A run of records:
■ ■ ■ ■

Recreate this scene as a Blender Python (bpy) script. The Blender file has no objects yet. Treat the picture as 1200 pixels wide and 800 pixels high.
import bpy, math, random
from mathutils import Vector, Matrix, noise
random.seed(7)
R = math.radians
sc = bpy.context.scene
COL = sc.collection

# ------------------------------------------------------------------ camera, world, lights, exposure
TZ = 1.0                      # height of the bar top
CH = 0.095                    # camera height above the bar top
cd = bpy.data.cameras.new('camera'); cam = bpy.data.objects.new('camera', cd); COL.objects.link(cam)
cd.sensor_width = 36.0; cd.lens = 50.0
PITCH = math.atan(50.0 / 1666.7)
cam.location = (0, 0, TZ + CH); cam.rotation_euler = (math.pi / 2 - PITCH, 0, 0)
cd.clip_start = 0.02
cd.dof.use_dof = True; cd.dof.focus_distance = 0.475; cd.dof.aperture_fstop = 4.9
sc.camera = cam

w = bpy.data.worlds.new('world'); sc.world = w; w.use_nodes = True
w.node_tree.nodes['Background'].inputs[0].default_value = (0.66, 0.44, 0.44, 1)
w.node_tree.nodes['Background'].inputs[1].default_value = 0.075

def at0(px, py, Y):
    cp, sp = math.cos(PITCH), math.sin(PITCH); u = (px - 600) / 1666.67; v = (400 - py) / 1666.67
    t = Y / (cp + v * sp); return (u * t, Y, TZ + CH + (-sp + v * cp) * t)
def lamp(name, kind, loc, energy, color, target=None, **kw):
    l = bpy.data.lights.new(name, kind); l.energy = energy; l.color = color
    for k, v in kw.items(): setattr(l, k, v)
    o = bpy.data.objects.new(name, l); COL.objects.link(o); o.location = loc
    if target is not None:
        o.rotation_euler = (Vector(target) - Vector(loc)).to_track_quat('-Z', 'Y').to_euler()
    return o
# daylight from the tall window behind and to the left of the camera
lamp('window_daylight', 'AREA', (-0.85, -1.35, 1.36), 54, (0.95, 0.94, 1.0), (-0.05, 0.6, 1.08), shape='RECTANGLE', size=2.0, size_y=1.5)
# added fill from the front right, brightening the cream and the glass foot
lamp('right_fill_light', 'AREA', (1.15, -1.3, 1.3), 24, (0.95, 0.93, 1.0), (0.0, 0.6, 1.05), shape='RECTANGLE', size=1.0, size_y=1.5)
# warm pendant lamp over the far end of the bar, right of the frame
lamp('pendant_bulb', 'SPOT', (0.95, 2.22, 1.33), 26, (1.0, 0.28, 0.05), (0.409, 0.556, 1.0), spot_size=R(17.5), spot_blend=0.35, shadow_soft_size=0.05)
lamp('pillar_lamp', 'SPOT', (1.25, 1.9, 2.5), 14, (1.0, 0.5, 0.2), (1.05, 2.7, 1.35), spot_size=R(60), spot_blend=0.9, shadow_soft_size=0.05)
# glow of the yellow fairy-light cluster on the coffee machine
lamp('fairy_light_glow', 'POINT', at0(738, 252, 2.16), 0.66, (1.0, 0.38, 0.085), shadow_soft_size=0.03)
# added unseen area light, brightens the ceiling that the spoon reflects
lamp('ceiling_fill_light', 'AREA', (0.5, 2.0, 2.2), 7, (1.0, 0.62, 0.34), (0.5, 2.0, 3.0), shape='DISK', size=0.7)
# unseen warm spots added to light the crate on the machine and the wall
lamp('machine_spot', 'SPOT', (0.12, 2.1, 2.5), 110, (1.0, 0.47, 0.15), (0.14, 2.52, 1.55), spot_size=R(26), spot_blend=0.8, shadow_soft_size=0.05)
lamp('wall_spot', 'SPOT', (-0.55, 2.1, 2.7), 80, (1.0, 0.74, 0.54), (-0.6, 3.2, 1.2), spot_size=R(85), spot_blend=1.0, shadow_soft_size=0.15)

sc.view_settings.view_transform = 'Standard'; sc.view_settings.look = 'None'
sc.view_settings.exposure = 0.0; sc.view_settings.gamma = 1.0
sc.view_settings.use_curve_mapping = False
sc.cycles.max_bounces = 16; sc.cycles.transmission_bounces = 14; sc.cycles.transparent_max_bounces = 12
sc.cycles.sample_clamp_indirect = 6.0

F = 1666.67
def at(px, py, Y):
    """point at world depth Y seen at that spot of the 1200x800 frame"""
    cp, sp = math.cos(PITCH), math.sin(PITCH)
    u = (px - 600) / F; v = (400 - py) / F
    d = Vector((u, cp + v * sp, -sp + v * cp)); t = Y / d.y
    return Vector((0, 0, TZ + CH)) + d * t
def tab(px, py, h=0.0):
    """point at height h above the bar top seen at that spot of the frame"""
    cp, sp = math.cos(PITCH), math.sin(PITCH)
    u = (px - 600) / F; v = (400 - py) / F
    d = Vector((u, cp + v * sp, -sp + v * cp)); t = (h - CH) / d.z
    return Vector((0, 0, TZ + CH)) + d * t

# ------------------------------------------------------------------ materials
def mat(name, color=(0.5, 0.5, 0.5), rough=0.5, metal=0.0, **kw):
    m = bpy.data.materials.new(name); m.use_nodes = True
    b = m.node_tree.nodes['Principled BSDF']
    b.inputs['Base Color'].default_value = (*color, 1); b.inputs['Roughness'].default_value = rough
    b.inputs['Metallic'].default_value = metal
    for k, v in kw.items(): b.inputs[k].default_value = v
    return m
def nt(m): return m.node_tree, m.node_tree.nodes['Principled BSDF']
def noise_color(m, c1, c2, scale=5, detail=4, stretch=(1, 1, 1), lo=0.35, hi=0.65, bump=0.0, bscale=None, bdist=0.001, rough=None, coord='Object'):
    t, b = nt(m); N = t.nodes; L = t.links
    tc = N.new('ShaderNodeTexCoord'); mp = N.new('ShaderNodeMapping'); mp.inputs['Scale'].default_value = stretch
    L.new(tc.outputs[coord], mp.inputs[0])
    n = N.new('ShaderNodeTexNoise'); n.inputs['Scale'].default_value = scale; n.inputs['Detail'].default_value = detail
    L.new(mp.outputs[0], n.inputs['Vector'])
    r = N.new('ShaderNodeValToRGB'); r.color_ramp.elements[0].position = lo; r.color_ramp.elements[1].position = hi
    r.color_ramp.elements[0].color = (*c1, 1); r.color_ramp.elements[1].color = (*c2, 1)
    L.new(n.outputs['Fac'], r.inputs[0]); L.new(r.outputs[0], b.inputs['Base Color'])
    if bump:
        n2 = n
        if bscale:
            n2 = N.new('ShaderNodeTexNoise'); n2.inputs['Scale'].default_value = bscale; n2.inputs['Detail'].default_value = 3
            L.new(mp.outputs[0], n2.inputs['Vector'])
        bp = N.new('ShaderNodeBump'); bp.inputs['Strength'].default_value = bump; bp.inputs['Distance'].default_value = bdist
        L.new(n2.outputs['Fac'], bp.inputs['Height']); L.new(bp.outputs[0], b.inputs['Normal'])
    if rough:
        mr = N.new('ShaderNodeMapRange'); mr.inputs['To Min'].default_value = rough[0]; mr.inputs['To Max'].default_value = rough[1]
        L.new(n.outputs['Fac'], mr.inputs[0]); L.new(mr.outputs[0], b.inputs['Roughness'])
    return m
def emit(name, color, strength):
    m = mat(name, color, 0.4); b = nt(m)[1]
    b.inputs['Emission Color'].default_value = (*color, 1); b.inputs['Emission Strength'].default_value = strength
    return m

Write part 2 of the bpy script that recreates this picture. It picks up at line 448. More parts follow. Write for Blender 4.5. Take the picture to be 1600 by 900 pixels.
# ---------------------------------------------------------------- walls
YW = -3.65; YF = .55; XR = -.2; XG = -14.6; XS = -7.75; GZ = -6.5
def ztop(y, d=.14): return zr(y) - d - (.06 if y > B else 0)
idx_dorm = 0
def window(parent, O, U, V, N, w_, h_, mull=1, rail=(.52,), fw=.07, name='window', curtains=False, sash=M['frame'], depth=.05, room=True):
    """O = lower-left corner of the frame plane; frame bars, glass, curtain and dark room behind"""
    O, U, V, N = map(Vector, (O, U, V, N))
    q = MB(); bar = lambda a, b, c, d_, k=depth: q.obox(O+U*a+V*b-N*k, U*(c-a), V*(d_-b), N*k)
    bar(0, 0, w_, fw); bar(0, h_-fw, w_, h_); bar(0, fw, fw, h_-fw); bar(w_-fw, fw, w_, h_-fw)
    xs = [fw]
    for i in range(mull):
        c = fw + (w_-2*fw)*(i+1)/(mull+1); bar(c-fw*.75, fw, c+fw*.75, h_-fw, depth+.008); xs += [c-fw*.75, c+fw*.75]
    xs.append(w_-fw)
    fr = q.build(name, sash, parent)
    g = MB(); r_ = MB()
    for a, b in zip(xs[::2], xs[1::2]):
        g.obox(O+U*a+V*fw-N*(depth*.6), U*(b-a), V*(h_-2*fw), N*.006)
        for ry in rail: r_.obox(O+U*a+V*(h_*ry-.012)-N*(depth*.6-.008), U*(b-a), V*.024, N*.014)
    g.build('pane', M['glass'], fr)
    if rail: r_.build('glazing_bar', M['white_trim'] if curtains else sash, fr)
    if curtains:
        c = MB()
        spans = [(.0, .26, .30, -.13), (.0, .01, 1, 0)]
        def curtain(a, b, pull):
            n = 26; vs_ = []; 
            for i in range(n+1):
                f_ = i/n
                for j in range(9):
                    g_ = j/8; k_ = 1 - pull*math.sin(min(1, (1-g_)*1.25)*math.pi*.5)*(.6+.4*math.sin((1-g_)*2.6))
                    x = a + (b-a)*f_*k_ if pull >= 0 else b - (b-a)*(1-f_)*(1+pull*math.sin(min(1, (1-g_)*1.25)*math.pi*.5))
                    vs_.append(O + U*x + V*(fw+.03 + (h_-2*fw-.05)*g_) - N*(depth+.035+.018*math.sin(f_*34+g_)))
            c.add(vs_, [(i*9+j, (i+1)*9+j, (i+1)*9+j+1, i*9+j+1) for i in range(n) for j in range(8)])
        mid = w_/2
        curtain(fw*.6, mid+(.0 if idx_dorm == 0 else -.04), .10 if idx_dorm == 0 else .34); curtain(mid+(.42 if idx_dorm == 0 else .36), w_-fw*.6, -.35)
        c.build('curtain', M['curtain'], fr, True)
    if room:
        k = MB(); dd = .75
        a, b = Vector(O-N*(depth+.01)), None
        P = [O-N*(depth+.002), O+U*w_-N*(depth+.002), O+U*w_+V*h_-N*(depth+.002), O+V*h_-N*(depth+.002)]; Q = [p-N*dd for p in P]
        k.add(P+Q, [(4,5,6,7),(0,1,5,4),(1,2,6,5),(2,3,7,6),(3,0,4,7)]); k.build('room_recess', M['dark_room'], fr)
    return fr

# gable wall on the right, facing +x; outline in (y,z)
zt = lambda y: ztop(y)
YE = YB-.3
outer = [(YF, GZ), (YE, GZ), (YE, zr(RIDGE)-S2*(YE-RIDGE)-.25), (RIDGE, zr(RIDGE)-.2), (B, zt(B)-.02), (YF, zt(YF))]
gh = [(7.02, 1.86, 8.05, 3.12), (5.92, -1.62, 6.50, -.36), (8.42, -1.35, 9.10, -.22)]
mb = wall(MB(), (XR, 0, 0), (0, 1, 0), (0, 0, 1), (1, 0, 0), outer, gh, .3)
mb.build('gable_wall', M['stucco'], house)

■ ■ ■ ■

## BRIEF
In the listing above, please print only the lines from the first one to the line where "w.node_tree.nodes['Background'].inputs[1].default_value = 0.075" appears, exactly as written, both of those lines included.

## TASK RESPONSE
Recreate this scene as a Blender Python (bpy) script. The Blender file has no objects yet. Treat the picture as 1200 pixels wide and 800 pixels high.
import bpy, math, random
from mathutils import Vector, Matrix, noise
random.seed(7)
R = math.radians
sc = bpy.context.scene
COL = sc.collection

# ------------------------------------------------------------------ camera, world, lights, exposure
TZ = 1.0                      # height of the bar top
CH = 0.095                    # camera height above the bar top
cd = bpy.data.cameras.new('camera'); cam = bpy.data.objects.new('camera', cd); COL.objects.link(cam)
cd.sensor_width = 36.0; cd.lens = 50.0
PITCH = math.atan(50.0 / 1666.7)
cam.location = (0, 0, TZ + CH); cam.rotation_euler = (math.pi / 2 - PITCH, 0, 0)
cd.clip_start = 0.02
cd.dof.use_dof = True; cd.dof.focus_distance = 0.475; cd.dof.aperture_fstop = 4.9
sc.camera = cam

w = bpy.data.worlds.new('world'); sc.world = w; w.use_nodes = True
w.node_tree.nodes['Background'].inputs[0].default_value = (0.66, 0.44, 0.44, 1)
w.node_tree.nodes['Background'].inputs[1].default_value = 0.075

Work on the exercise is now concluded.